Poehl refuted claims by the mother of one victim that Pagourtzis targeted her after she had spurned his advances.

"I have spoken with the prosecutors' office, and they don't have any information to support that. It seems contradictory to the information we have," he said.

Poehl said he was aware of video in which fellow students said that Pagourtzis had been bullied by football players and a coach, and that after talking to his parents, "there are some suggestions that that was going on."

"Was he targeting individuals? Was it random? We just don't know," he said.

Poehl said he plans to ask the judge to set a bond so that Pagourtzis can be released, and may request a change of venue from Galveston County due to the profile of the case.

Officials announced at a Monday briefing that with two weeks left in the school year, staff will return Wednesday, students on May 29. The local police chief promised added security.

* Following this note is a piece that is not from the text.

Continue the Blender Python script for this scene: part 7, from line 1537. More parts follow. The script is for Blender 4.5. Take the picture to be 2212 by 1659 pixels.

But a parent at the briefing said her daughter witnessed the shooting and wasn't ready to return. She asked officials if the teen would be penalized.

"She was in the art room when this was all going on, in storage, hiding, and she's very traumatized," Brenda Yanez said of her daughter, a freshman. "I don't want her grades to suffer as a parent. I don't want her to suffer the risk if she doesn't go."

Santa Fe Superintendent Leigh Wall attempted to reassure Yanez.

"I can't tell you how many people feel that way," she said. "We're going to do everything we can to help you heal."

Outside the high school Monday, students who knew the alleged shooter and his victims said they dreaded returning to the building still cordoned with police tape.

Camden Brown, 16, was in a dance room down the hall from the art class where the shooting started, texted 911 and texted again when it stopped: 17 minutes, he said.

He watched Barnes burst into the class where he was hiding with students in a closet and heard him crying into his radio, "I've been shot, officer down!" They did not see or hear him return fire, Brown said.

Brown, who said he is familiar with firearms because he comes from a military family, remembers a distinct sequence of sounds: "Shots, reload, shots, fire alarm, cops arrive around the same time, shots, reload, shots, then he was apprehended."

After the shooting stopped, Brown was finally able to leave.

"I had to be escorted, stepping over the blood of my classmates and teachers," he said as he stood beside 10 white crosses erected in front of the school as a memorial. "I don't want to go back."